Baker Street boys return

By: Conner Williams 
Editor in Chief

I’ve said it once and I’ll say it again: BBC’s “Sherlock” is one of the greatest television shows in history.

Each episode seems to be more cleverly written than the last, and this one takes the cake by a waterfall.

The long-anticipated special episode entitled “The Abominable Bride,” which fans were told is a standalone and is separate from the series, took us back to the origin of the adventures of Sherlock Holmes (Benedict Cumberbatch, “Star Trek: Into Darkness”) and John Watson (Martin Freeman, “The Hobbit”): Victorian-era London.

Complete with wonderful costumes and time-period props, the episode takes us back to the time when it all began, when Sir Arthur Conan Doyle conceived the brilliant crime-solving duo that has inspired countless detective narratives for more than 100 years.

The game is afoot as Holmes and Watson take on yet another seemingly incomprehensible case of murder and mystery. A woman dressed in a bride’s gown is spotted on a balcony shooting at multiple people before she turns the gun on herself. Then, hours later, she is reported by a police inspector to have murdered her husband in cold blood. How could she, whom had just committed suicide hours before, have killed this man?

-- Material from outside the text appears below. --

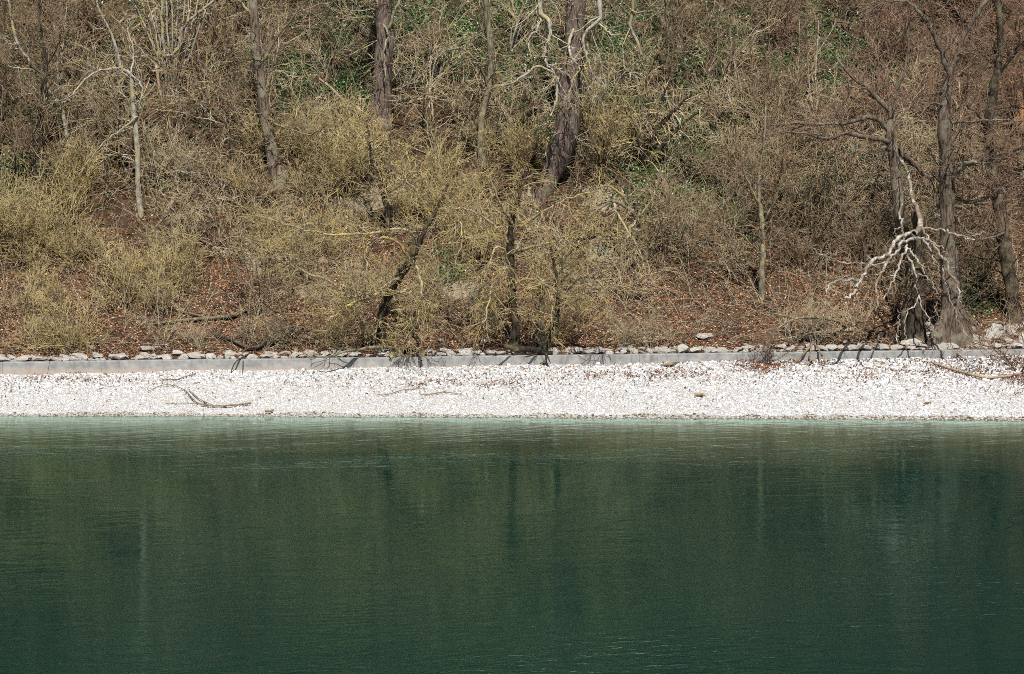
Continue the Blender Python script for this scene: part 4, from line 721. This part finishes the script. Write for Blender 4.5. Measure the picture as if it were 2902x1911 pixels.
ZONES = [  # kind, centre, half size, count, size, look, group
 ('willow', 120, 640, 180, 110, 10, (.7, 1.1), 'yellowish willow shrub', 'willow shrubs on the left bank'),
 ('bushy', 330, 800, 280, 110, 16, (.7, 1.1), 'low tangled yellowish bush', 'low bushes on the lower left slope'),
 ('willow', 900, 500, 200, 90, 13, (.7, 1.1), 'yellowish willow shrub', 'willow shrubs at the slope centre'),
 ('willow', 1400, 540, 220, 110, 12, (.7, 1.15), 'yellowish willow shrub', 'willow shrubs right of the slope centre'),
 ('bushy', 1000, 790, 280, 90, 7, (.7, 1.0), 'low tangled yellowish bush', 'low bushes around the leaning willow'),
 ('bushy', 1400, 880, 250, 60, 5, (.6, .9), 'low tangled yellowish bush', 'low bushes around the centre stump'),
 ('willow', 1720, 520, 130, 110, 8, (.8, 1.1), 'yellowish willow shrub', 'willow shrubs by the lichened willow'),
 ('arch', 1700, 790, 300, 90, 11, (.6, .95), 'thin arching shrub', 'arching shrubs right of centre'),
 ('grey', 200, 300, 260, 220, 13, (.8, 1.25), 'bare grey brown shrub', 'bare shrubs at upper left'),
 ('pale', 400, 420, 320, 200, 14, (.7, 1.1), 'bare pale twigged shrub', 'pale shrubs on the left bank'),
 ('grey', 620, 300, 180, 230, 9, (.8, 1.2), 'bare grey brown shrub', 'bare shrubs by the leaning trunk'),
 ('pale', 800, 300, 200, 200, 7, (.8, 1.2), 'bare pale twigged shrub', 'pale shrubs by the leaning trunk'),
 ('pale', 1050, 250, 240, 200, 9, (.8, 1.2), 'bare pale twigged shrub', 'pale shrubs by the thick trunk'),
 ('pale', 1450, 300, 250, 230, 12, (.8, 1.2), 'bare pale twigged shrub', 'pale shrubs by the gnarled trunk'),
 ('grey', 1980, 330, 260, 280, 10, (.8, 1.2), 'bare grey brown shrub', 'bare shrubs right of the crooked tree'),
 ('pale', 2050, 220, 280, 220, 13, (.8, 1.2), 'bare pale twigged shrub', 'pale shrubs at top right of centre'),
 ('grey', 2080, 690, 260, 120, 9, (.7, 1.05), 'bare grey brown shrub', 'bare shrubs left of the dead limb'),
 ('arch', 2250, 640, 250, 150, 9, (.7, 1.0), 'thin arching shrub', 'arching shrubs left of the dead limb'),
 ('red', 2420, 300, 260, 280, 13, (.8, 1.3), 'reddish twiggy shrub', 'reddish shrubs behind the spreading tree'),
 ('red', 2720, 180, 220, 220, 12, (.9, 1.3), 'reddish twiggy shrub', 'reddish shrubs at the upper right'),
 ('pale', 2650, 380, 240, 200, 8, (.8, 1.2), 'bare pale twigged shrub', 'pale shrubs at the upper right'),
 ('grey', 2400, 820, 160, 90, 9, (.6, .9), 'bare grey brown shrub', 'bare shrubs behind the dead limb'),
 ('arch', 2700, 640, 200, 200, 10, (.7, 1.1), 'thin arching shrub', 'arching shrubs between the right trunks'),
 ('arch', 600, 690, 300, 180, 13, (.6, 1.0), 'thin arching shrub', 'arching shrubs on the left slope'),
 ('sapling', 250, 330, 280, 180, 13, (.7, 1.1), 'thin straight sapling', 'saplings at upper left'),
 ('sapling', 1150, 250, 500, 200, 12, (.7, 1.1), 'thin straight sapling', 'saplings at upper centre'),
 ('sapling', 2150, 350, 350, 250, 14, (.7, 1.1), 'thin straight sapling', 'saplings at upper right'),
 ('bushy', 220, 988, 120, 8, 6, (.5, .8), 'yellowish bush overhanging the wall', 'bushes overhanging the wall at left'),
 ('arch', 620, 985, 200, 10, 7, (.4, .65), 'thin arching shrub overhanging the wall', 'arching shrubs overhanging the wall at left'),
 ('bushy', 1080, 980, 220, 12, 4, (.5, .7), 'yellowish bush overhanging the wall', 'bushes overhanging the wall by the leaning willow'),
 ('bushy', 1500, 980, 180, 12, 3, (.5, .7), 'yellowish bush overhanging the wall', 'bushes overhanging the wall by the centre stump'),
 ('arch', 1800, 985, 220, 10, 5, (.35, .6), 'thin arching shrub overhanging the wall', 'arching shrubs overhanging the wall right of centre'),
 ('arch', 2330, 975, 120, 14, 5, (.5, .8), 'thin arching shrub overhanging the wall', 'arching shrubs overhanging the wall at right'),
 ('dark', 2620, 800, 110, 110, 7, (.6, .9), 'dark gnarled shrub', 'dark shrubs behind the dead limb'),
 ('dark', 2800, 600, 120, 260, 9, (.8, 1.1), 'dark gnarled shrub', 'dark shrubs at the right edge'),
 ('dark', 1830, 470, 120, 50, 4, (.6, .9), 'dark gnarled shrub', 'dark shrubs around the coppice'),
 ('dark', 300, 470, 200, 60, 4, (.6, .9), 'dark gnarled shrub', 'dark shrubs on the left bank'),
 ('willow', 1100, 660, 330, 90, 6, (.7, 1.0), 'yellowish willow shrub', 'willow shrubs above the leaning willow'),
 ('arch', 1200, 830, 300, 70, 8, (.6, .9), 'thin arching shrub', 'arching shrubs by the willows'),
 ('pale', 1950, 620, 250, 120, 9, (.6, 1.0), 'bare pale twigged shrub', 'pale shrubs right of the lichened willow'),
 ('pale', 650, 620, 250, 120, 9, (.6, 1.0), 'bare pale twigged shrub', 'pale shrubs on the left slope'),
 ('arch', 2450, 560, 200, 160, 9, (.7, 1.1), 'thin arching shrub', 'arching shrubs by the spreading tree'),
 ('grey', 1450, 40, 1500, 100, 15, (1., 1.5), 'bare grey brown shrub', 'bare shrubs along the top')]
CLEAR = [(1078, 365), (785, 505), (1580, 470), (1600, 400), (1364, 470), (395, 590), (2160, 848), (2560, 770), (2690, 960), (2870, 905), (1085, 960), (1456, 960), (1832, 458), (490, 280), (745, 730), (1100, 660), (1310, 830), (1050, 570)]   # feet that stay in view
for kind, cx, cy, rx, ry, cnt, sz, look, grp in ZONES:
    for q in range(cnt):
        px, py = cx + rng.uniform(-1, 1) * rx, max(-60, cy + rng.uniform(-1, 1) * ry)
        if any(abs(px - kx) < 75 and -20 < py - ky < 200 for kx, ky in CLEAR) and rng.random() < .8: continue
        if py < 330 and kind in ('grey', 'pale', 'red') and rng.random() < (.45 if float(blobs(np.array([px]), np.array([py - 60.]), IVY)[0]) > .45 else .12): continue
        r = plant(kind, px, py, rng.uniform(*sz), 'x', grp, tilt=(rng.normal() * .06, rng.normal() * .06) if kind == 'sapling' else None)
        r['label'] = where(px, py, look) or f'{look} among the {grp}'
        r['category'] = 'sapling' if kind == 'sapling' else 'shrub'
print('TRIS', sum(len(me.polygons) * 2 for me in bpy.data.meshes), 'OBJ', len(bpy.data.objects))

Reluctantly sporting his trademark cap at the insistence of Watson’s words, “You’re Sherlock Holmes, wear the damn hat!” Holmes unravels the mystery thread by thread only to reveal that it isn’t what he thought it was; it’s something much greater, a resemblance to a case that has haunted him for years. No, Holmes must solve this case in order to solve another, a case that has baffled him and left his mind twisted from the day it happened.

I absolutely love the way that “Sherlock” episodes twist and turn all over the place, keeping me guessing as to where they are going next. This particular episode took me down a winding path that kept showing me what appeared to be the end of the road, but was actually yet another twist.

“Elementary, my dear Watson,” as Sherlock would so often tell his faithful companion as he tried to keep his bearings during the case. I felt similarly to Watson as I tried to keep up with the constant barrage of unexpected surprises this episode had in store.

The fourth season of “Sherlock” is, regrettably, tentatively scheduled to premiere sometime in the beginning of 2017.

If you missed “The Abominable Bride,” you can catch it again on Sunday, Jan. 10 at 7 p.m. on PBS, or you can stream it online at pbs.org/masterpiece beginning Jan. 11.